Anti-Trump protests have spilled onto city streets for the fourth straight day. And as NY1's Erin Clarke tells us some of those protestors are beginning young.

Among the hundreds at Union Square protesting a Trump presidency Saturday, there were two little ones.

"One of the reasons I don't like Donald Trump is because he lies and he wants to build a wall which separates our country from Mexico and a lot of my friends are Mexican and I think he might start segregation again," said protester Henry Grace.

"Donald Trump," said his sister Anika. "He doesn't believe in global warming."

Anika and Henry Grace joined their mother Gerd for the second day in-a-row at protests that have popped up throughout the city since the Presidential election Tuesday.

"We went to Washington Square yesterday," Gerd Grace said. "We're here today and we're going to keep coming to any kind of activist movements that we can come with them."

For Anika and Henry, their mother says it's an early lesson in civics.

Grace says her children's interest in the election was sparked by the chance that a woman could become president of the United States.

They watched the news with her throughout the campaign and ultimately made a decision all their own.

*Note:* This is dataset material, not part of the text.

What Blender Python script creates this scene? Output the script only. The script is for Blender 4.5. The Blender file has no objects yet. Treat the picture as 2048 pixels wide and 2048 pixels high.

Saturday, they carried handmade signs expressing their feelings.

"They really heard a lot about what he does and, so I felt that as a parent it was nice for them to be able to hear a lot and not shelter them too much," Grace said.

Though some of the President-elect's rhetoric during the campaign wasn't exactly appropriate for children and neither are some of the things being said and done at rallies across the country where there's been violence and people arrested.

Grace is encouraging her children to practice peaceful protest, learn more about the way government works and even plans to introduce them to the American Civil Liberties Union.

"I think it's nice for children to see how the world works and sometimes the world's a little scary, but I don't mind that my kids see that a little bit because I worry that if they grew up and they haven't heard or seen anything, they become less empowered," Grace said.